Secrets of the Flesh by Judith Thurman
Author:Judith Thurman [Judith Thurman]
Language: eng
Format: epub
ISBN: 9780307789815
Publisher: Random House Publishing Group
Published: 2001-02-03T00:00:00+00:00
CHAPTER 28
The perversity necessary to satiate an adolescent lover doesn’t devastate a woman sufficiently; on the contrary. Giving becomes a kind of neurosis, of ferocity, an egotistical frenzy.
—COLETTE,
Break of Day
1
COLETTE GENERALLY LEFT Paris for the Breton coast as soon as the hot weather set in. That summer, she brought Bertrand with her. Claire had reservations about letting him accept the invitation, but Henry insisted, telling his ex-wife that he wanted Bertrand “at his side.” After a few nights, he went back to someone else’s side in Paris, leaving the boy with Colette.1
There was a constant flow of houseguests between the city and Rozven.

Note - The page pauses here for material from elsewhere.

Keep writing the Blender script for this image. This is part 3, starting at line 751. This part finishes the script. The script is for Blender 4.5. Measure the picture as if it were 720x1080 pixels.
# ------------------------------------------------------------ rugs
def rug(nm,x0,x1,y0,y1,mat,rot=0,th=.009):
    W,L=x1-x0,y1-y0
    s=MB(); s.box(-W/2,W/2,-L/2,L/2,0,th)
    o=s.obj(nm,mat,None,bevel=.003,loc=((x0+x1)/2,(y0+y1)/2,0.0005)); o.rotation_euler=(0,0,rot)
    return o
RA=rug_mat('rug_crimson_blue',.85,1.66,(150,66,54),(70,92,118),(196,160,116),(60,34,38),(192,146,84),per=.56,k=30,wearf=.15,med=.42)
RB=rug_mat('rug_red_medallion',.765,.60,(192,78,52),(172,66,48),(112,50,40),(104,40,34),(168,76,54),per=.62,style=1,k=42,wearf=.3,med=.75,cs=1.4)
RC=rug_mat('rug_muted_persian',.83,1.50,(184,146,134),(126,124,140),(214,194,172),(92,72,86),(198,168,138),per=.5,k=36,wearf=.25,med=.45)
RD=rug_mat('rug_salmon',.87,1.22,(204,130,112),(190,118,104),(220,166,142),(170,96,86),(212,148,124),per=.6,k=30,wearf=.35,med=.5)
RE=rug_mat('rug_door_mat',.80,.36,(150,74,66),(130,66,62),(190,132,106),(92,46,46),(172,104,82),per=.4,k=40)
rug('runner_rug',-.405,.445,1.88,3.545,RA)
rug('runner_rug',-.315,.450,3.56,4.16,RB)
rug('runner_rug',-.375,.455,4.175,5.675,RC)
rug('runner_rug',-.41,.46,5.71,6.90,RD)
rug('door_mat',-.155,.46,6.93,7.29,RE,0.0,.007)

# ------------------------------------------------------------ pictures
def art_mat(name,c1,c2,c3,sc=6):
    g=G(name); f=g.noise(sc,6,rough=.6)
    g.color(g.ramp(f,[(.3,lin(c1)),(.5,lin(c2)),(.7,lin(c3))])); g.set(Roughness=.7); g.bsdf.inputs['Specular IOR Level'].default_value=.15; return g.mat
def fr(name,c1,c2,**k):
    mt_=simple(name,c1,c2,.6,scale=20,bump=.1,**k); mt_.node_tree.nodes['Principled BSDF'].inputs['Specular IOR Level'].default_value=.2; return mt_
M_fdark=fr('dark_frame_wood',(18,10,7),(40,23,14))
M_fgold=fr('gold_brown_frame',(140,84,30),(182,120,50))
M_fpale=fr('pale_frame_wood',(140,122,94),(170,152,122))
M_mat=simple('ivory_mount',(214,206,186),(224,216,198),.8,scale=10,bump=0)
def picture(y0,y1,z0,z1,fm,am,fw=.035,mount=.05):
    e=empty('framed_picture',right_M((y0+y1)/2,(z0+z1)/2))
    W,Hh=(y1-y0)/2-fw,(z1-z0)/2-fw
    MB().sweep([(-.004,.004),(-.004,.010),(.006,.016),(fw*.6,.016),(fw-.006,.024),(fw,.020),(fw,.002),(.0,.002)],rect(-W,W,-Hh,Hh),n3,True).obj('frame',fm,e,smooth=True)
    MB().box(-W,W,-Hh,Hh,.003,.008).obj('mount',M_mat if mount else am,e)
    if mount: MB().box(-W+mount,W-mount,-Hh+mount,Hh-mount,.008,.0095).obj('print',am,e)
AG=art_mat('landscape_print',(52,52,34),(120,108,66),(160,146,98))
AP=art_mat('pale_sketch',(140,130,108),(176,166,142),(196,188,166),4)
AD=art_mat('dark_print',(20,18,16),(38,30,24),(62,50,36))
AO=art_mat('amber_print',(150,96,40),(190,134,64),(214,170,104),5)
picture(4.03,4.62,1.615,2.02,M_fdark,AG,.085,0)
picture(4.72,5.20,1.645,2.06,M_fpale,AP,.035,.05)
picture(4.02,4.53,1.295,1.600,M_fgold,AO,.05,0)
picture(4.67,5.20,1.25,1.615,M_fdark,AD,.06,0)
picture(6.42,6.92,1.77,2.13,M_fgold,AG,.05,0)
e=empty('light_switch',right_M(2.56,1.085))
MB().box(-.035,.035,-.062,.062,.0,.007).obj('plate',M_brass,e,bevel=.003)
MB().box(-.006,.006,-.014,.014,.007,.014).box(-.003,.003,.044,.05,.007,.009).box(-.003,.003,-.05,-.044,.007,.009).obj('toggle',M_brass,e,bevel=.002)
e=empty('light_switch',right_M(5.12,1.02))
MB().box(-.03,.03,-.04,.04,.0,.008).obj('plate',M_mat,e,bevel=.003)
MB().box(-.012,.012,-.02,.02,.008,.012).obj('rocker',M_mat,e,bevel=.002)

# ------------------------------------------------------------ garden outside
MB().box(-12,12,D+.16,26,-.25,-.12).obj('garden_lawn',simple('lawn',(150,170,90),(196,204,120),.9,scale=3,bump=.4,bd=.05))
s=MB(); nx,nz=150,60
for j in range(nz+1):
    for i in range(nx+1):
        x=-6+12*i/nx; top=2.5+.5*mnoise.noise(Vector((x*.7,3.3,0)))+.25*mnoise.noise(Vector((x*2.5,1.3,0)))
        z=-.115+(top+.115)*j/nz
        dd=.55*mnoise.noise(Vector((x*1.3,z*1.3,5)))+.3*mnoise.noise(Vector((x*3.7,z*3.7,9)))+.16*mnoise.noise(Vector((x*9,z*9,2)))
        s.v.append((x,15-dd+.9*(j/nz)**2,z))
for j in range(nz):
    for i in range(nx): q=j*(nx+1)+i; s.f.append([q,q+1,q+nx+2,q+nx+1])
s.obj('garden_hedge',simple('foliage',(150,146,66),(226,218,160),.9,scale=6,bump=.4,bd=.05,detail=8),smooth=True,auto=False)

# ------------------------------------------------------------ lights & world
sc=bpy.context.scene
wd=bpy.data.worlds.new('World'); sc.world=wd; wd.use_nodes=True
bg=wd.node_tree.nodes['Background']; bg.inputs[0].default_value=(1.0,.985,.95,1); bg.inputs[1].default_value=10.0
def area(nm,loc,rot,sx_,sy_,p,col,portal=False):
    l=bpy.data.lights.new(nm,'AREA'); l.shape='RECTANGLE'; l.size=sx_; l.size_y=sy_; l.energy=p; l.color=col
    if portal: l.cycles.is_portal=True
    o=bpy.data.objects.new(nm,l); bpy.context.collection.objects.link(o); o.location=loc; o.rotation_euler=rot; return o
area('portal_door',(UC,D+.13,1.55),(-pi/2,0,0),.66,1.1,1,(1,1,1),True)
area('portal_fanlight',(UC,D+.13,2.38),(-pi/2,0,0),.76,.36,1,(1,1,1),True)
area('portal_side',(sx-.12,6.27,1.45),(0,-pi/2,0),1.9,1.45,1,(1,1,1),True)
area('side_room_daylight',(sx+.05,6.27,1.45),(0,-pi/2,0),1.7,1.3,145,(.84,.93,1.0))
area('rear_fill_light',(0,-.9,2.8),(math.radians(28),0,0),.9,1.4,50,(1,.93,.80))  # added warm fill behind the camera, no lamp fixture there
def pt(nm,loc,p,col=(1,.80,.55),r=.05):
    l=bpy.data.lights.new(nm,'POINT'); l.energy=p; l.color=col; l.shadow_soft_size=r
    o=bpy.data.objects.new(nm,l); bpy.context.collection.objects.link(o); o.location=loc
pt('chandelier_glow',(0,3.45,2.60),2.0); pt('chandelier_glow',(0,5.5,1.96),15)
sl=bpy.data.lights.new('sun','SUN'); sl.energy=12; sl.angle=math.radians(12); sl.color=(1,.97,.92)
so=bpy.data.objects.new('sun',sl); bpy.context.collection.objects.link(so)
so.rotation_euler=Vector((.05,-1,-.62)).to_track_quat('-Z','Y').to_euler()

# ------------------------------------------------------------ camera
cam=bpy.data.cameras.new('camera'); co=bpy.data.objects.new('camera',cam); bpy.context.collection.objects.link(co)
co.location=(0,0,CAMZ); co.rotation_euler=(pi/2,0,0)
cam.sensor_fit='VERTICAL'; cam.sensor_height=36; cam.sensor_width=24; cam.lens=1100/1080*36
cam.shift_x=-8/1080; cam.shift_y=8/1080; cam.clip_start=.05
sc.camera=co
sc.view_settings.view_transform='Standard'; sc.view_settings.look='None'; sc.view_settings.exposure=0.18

As there were a limited number of guest bedrooms, the schedule of arrivals and departures was a complex affair. Germaine Patat sometimes arrived with Henry, but Colette was even happier to have her on her own. The elegant Germaine may have had consumption, for Colette describes her extreme pallor and sudden flushes, her chronic high temperatures in the evening, and her battle against losing weight. “Come to me nice and pink and heavier by a kilo. I demand only one kilo!”2
Renaud also came to be fattened up, bullied, and consoled. His father had been supporting him, but he legally recognized him for the first time only that year. His mother wouldn’t do so until 1928. He had spent his childhood in boarding schools. Like so many of Colette’s characters, he was an orphan with living parents, and she was moved by his ferocity and isolation. “Defend yourself against the cockroach of depression,” she tells him in a typical letter. “It’s a creature one shouldn’t let live in clean places.”3
Renaud, however, was never warmed by the affection of his “Tante Colette,” which he evidently considered superficial, and his mature recollections of her were bitter. She belonged, he wrote,
to the race of demanding parents.… I still hear her voice calling the children to dinner, a bit the way she summoned the dogs, though in comparison to us, they always had certain advantages. They were served their meals with delicacy and invited to enjoy them, while we had to behave, eat what we were given down to the last crumb, and do as we were told.… As everyone knows, children never give satisfaction, and their existence troubles the peace of their parents, even when they don’t have the bad taste to disturb the animals, as Bel-Gazou did at a meal the day she was bitten by a wasp. Aunt Colette reproached her sharply for having excited the creature—well known for its passivity—by her frightened movements.4
Francis Carco and his wife, Germaine, alternated and sometimes overlapped with Léopold Marchand and his mistress, Misz Hertz, and with Meg Villars and her new husband, Charles Catusse. “When a woman is earning money,” Colette joked jealously to Carco, who was by then back in Paris, “has pretty clothes, a man to fuck her, another begging to fuck her, a third—a superb and smitten gigolo making the same proposition—and when this woman is sad and yellow, there’s something wrong with her.